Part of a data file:

──────────

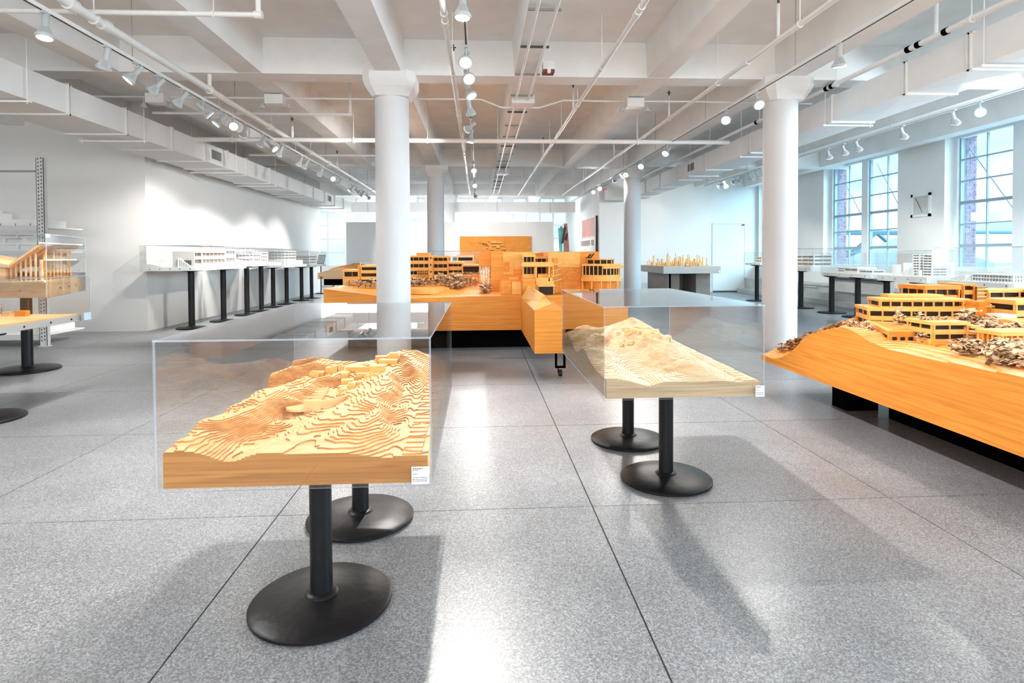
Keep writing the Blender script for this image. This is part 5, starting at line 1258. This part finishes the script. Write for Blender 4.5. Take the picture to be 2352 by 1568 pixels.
mb = MB(); mb.v = [(4.170, 23.0 + .3 * math.cos(R(a)), 1.35 + .24 * math.sin(R(a))) for a in range(0, 360, 20)]; mb.f = [tuple(range(18))]; mb.m = [0]; mb.build('painted_sun', 'posteryellow', ps)
tl = MB()
for k in range(14):
    if k in (3,): continue
    y = y0 + .40 + .2 * k
    for (a, b, c, d_) in ((0, .03, 0, .2), (.10, .13, 0, .2), (0, .13, .17, .2), (0, .13, .0 if k % 2 else .08, .03 if k % 2 else .11)): tl.box(4.169, 4.172, y + a, y + b, 1.70 + c, 1.70 + d_)
tl.build('title_lettering', 'posterink', ps, kind='stuff')
scp = thing('sculpture', 'tall angular sculpture of teal and brown slabs beside the partition', 'sculpture', (3.05, 20.6, 0))
MB().prof([(3.02, 0), (3.22, 0), (3.16, 1.75), (3.10, 2.45), (3.0, 2.45), (2.98, 1.9)], 'y', 20.5, 20.62).build('brown_slab', 'sculpt', scp)
MB().prof([(2.86, 0), (2.96, 0), (2.94, 1.7), (2.99, 2.3), (2.80, 2.3), (2.84, 1.5)], 'y', 20.55, 20.65).build('teal_slab', 'teal', scp)
MB().prof([(2.90, 1.75), (2.95, 1.75), (3.06, 2.32), (3.0, 2.34)], 'y', 20.46, 20.5).build('dark_strut', 'sculptdk', scp); MB().prof([(3.0, 1.9), (3.08, 1.86), (3.13, 2.12), (3.08, 2.1)], 'y', 20.46, 20.5).build('dark_strut', 'sculptdk', scp)
MB().prof([(2.84, 2.36), (2.95, 2.36), (2.91, 2.2)], 'y', 20.5, 20.56).build('wedge', 'greydk', scp)
# beige hillside slab behind the left wing
bt = thing('terrain_model', 'beige boxed hillside model on black trestle behind the honey wood model', 'architectural model', (-2.9, 13.2, .85))
terrain_mesh('terrain_block', -3.45, -2.3, 12.8, 15.0, .86, lambda s, u, gx, gy: .10 + .17 * np.exp(-((s - .35) / .35) ** 2) * (.6 + .6 * u) + .12 * (fbm(gx * 3, gy * 2.5, 14) - .4) * np.clip(u * 5, 0, 1), 60, 80, ['terr', 'terredge', 'beige', 'beige'], bt, step=.01)
MB().box(-3.36, -2.45, 12.95, 14.8, .72, .858).build('black_support', 'blackflat', bt)
for x, y in ((-3.2, 13.1), (-2.5, 13.1), (-3.2, 14.6), (-2.5, 14.6)): MB().cyl((x, y, 0), (x, y, .73), .03, n=10).build('leg', 'white', bt)
for x in (-3.40, -2.55): MB().box(x, x + .05, 12.795, 12.80, .87, .91).build('bracket', 'rust', bt)
# cased white model half hidden behind the honey wood model
wm = thing('white_model', 'white model on a wooden base half hidden behind the honey wood model', 'architectural model', (-.5, 14.2, .8))
MB().box(-1.1, .1, 13.8, 15.0, 1.0, 1.06).build('base_box', 'ply', wm); white_tower(wm, rrect(-.62, -.2, 14.0, 14.4), 1.06, 2, .12, .1); white_tower(wm, rrect(-1.0, -.7, 14.1, 14.5), 1.06, 1, .12, .1)
for x, y in ((-.9, 14.0), (-.1, 14.8)): MB().cyl((x, y, 0), (x, y, 1.0), .05, n=12).build('leg', 'black', wm)
acrylic_case('display_case', 'clear case over the half hidden white model', rect(-1.14, .14, 13.75, 15.05), 1.0, 1.46)
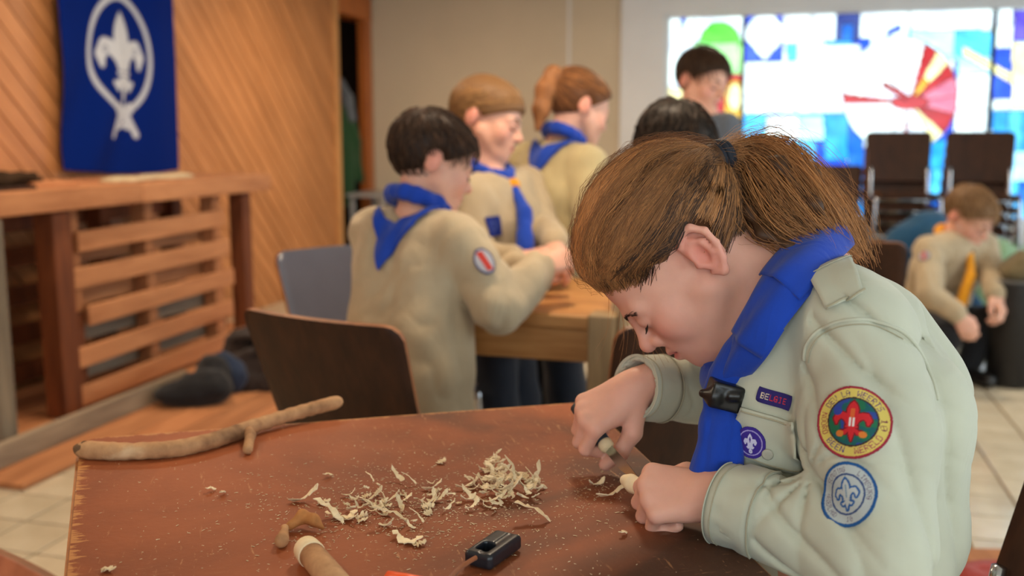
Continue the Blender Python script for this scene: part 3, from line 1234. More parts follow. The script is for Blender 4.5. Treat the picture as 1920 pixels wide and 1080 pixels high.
def chair_at(loc, ang, label, group='brown plywood chairs'):
    """ang: direction the sitter faces, degrees from +x"""
    CHAIRS.append((Vector(loc), math.radians(ang - 90), label, group))
CHAIRS = []
bk = lambda x, y, D, ang: (lambda p: Vector((p.x + 0.30 * math.cos(math.radians(ang)), p.y + 0.30 * math.sin(math.radians(ang)), 0)))(P(x, y, D))
chair_at(bk(596, 590, 1.98, 58), 58, 'brown plywood chair behind the near table, its back in front of the dark-haired boy')
chair_at(bk(625, 480, 3.2, -48), -48, 'chair with a shiny bluish-reflecting backrest at the dark-haired boy\'s left')
chair_at(bk(1335, 600, 1.95, 112), 112, 'dark brown chair half hidden behind the carving child\'s right arm')
chair_at(bk(1580, 462, 3.45, 60), 60, 'dark brown chair showing only a back corner behind the ponytail')
chair_at(Vector((.505, 1.095, 0)), 190, 'dark brown chair the carving girl sits on, its back cut off by the right edge')
chair_at(bk(-45, 1058, 0.83, 235), 235, 'reddish chair whose top edge peeks in at the bottom left corner')
for sx_, n_, pos in ((1692, 6, 'left'), (1838, 6, 'right'), (1556, 3, 'low')):
    for i in range(n_):
        p = PW(sx_, 300, 7.05)
        nm = {'left': 'left-hand tall stack before the stained glass', 'right': 'right-hand tall stack before the stained glass', 'low': 'lower stack partly hidden by the ponytail'}[pos]
        CHAIRS.append((Vector((p.x, p.y, 0.076 * i)) + Vector((VX, VY, 0)) * (-0.028 * i), math.radians(-90 - 14.7 - 90 + (3 if pos == 'left' else -4)) , (['topmost', 'second from top', 'third from top', 'fourth from top', 'fifth from top', 'lowest'][n_ - 1 - i if i else 5]) + ' chair of the ' + nm, 'chairs stacked before the window'))
copies = [chair0] + [copy_tree(chair0) for _ in CHAIRS[1:]]
for c_, (loc, rz, label, group) in zip(copies, CHAIRS):
    c_.location = loc
    c_.rotation_euler = (0, 0, rz)
    tag(c_, label, 'chair', group)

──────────

## Given request
For the listing above, identify each line bearing "from".

## Result
Continue the Blender Python script for this scene: part 3, from line 1234. More parts follow. The script is for Blender 4.5. Treat the picture as 1920 pixels wide and 1080 pixels high.
    """ang: direction the sitter faces, degrees from +x"""
        CHAIRS.append((Vector((p.x, p.y, 0.076 * i)) + Vector((VX, VY, 0)) * (-0.028 * i), math.radians(-90 - 14.7 - 90 + (3 if pos == 'left' else -4)) , (['topmost', 'second from top', 'third from top', 'fourth from top', 'fifth from top', 'lowest'][n_ - 1 - i if i else 5]) + ' chair of the ' + nm, 'chairs stacked before the window'))